#### WHAT IS ASKED
For every line in the records that has the word "script", make a copy.

#### MATERIAL FOR THIS EXERCISE

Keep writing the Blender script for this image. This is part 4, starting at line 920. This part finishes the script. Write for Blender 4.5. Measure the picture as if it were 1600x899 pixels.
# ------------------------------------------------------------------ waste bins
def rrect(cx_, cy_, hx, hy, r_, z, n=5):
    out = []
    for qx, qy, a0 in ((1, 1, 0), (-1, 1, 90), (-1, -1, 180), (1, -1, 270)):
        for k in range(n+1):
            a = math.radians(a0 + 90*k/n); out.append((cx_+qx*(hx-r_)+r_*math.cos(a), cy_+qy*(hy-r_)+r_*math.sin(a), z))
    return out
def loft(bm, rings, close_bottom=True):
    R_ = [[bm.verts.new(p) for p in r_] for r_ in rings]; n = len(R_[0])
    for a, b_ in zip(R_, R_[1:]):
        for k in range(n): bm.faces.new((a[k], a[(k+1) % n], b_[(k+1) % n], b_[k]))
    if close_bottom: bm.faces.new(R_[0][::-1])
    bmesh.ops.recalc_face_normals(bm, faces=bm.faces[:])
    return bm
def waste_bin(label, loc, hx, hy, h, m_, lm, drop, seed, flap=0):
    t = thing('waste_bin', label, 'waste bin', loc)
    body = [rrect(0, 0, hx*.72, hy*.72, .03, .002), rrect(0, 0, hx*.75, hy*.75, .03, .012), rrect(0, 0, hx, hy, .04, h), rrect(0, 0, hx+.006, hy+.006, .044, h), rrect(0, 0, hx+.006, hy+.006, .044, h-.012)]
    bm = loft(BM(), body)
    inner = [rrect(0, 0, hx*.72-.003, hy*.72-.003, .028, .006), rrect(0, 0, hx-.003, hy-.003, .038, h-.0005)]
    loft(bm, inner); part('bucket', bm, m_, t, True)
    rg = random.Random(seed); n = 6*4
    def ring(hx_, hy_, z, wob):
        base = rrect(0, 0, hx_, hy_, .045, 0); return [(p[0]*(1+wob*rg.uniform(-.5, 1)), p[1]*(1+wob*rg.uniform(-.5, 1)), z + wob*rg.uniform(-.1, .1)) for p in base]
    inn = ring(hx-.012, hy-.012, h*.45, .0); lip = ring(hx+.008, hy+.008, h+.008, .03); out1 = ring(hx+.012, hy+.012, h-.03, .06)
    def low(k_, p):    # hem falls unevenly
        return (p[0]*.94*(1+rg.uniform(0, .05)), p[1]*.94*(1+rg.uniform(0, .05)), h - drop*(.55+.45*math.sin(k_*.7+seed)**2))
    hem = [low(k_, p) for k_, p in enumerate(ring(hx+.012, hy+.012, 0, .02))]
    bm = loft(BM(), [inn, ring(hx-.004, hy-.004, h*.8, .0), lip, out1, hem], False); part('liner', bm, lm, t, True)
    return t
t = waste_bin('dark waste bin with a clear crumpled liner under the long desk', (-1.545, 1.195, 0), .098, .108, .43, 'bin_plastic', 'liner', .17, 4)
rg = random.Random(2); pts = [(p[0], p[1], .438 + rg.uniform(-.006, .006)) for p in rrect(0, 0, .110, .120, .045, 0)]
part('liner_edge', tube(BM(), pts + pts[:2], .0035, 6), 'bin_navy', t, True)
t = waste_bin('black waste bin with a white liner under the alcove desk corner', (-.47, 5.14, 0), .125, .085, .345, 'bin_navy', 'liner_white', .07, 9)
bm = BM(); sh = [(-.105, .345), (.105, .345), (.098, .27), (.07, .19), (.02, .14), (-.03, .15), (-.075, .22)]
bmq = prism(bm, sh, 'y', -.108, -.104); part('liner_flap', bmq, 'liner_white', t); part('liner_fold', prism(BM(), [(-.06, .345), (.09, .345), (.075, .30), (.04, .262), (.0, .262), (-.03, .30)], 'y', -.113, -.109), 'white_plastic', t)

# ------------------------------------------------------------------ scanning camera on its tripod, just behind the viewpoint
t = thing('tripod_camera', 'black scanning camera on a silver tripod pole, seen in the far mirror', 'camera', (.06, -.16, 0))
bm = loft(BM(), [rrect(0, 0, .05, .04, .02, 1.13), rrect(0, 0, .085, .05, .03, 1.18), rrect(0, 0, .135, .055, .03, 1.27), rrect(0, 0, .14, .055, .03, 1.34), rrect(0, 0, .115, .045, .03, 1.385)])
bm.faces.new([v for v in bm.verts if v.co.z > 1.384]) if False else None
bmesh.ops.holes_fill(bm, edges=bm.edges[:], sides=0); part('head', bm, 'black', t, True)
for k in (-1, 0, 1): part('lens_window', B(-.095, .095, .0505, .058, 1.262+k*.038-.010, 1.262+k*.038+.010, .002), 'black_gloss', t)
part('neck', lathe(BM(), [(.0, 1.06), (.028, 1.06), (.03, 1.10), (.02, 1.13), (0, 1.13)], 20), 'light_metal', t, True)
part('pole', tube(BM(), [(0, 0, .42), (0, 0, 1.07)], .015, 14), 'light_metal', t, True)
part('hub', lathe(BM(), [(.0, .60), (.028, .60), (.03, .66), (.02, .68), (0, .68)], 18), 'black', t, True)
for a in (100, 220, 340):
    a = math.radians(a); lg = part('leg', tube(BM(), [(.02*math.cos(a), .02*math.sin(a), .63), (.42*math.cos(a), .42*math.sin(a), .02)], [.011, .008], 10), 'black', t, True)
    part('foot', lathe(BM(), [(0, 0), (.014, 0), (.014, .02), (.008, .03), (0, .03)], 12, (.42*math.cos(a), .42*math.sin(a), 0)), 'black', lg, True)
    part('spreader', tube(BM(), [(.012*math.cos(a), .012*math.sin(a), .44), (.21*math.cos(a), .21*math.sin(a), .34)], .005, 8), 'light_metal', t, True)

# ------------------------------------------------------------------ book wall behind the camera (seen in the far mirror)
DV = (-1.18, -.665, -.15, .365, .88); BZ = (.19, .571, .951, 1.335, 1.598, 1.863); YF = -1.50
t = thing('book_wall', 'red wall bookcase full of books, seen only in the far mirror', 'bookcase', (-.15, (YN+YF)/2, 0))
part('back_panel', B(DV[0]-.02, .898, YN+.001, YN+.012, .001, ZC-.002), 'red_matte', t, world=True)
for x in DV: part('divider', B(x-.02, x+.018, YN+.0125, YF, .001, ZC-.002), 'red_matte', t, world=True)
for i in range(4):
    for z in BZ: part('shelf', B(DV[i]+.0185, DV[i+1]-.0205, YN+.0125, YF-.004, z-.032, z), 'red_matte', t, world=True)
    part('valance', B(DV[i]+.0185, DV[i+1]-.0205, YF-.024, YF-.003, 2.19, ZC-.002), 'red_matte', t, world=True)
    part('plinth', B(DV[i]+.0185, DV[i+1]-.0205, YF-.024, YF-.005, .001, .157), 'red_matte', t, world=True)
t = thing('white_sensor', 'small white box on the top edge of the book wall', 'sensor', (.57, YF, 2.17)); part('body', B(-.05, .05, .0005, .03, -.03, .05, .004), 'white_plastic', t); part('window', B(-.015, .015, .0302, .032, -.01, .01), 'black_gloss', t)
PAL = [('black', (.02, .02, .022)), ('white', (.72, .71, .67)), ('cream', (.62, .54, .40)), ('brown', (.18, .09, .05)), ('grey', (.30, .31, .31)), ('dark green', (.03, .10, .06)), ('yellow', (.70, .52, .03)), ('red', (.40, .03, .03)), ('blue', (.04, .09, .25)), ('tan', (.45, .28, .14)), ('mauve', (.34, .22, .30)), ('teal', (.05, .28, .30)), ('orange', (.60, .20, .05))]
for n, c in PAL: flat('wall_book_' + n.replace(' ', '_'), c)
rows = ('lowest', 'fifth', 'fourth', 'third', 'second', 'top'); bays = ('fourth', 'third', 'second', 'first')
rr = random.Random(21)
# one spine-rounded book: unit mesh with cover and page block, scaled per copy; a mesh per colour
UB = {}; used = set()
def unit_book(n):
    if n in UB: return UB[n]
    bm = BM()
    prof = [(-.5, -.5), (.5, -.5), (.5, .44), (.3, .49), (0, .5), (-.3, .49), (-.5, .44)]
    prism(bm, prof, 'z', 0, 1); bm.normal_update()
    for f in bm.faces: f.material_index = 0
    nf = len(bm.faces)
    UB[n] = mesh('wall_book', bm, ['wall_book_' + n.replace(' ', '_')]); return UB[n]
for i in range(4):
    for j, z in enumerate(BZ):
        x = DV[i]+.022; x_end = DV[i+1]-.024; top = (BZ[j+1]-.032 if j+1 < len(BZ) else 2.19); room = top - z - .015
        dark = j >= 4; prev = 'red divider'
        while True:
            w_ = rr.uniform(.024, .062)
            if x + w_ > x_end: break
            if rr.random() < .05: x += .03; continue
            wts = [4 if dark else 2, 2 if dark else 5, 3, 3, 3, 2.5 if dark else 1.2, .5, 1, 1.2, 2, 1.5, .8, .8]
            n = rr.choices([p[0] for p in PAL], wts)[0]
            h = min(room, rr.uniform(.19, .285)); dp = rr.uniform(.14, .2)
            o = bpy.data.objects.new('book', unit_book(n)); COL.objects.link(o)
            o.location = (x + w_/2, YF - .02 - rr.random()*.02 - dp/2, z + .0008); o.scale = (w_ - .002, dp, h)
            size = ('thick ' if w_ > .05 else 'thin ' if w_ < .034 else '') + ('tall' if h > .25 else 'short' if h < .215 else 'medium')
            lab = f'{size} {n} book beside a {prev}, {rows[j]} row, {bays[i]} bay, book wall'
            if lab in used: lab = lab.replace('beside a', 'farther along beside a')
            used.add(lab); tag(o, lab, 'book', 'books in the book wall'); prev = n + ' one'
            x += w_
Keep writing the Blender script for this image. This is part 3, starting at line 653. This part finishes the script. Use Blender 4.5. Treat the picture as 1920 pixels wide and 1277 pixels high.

#### PROBLEM SOLUTION
Keep writing the Blender script for this image. This is part 4, starting at line 920. This part finishes the script. Write for Blender 4.5. Measure the picture as if it were 1600x899 pixels.
Keep writing the Blender script for this image. This is part 3, starting at line 653. This part finishes the script. Use Blender 4.5. Treat the picture as 1920 pixels wide and 1277 pixels high.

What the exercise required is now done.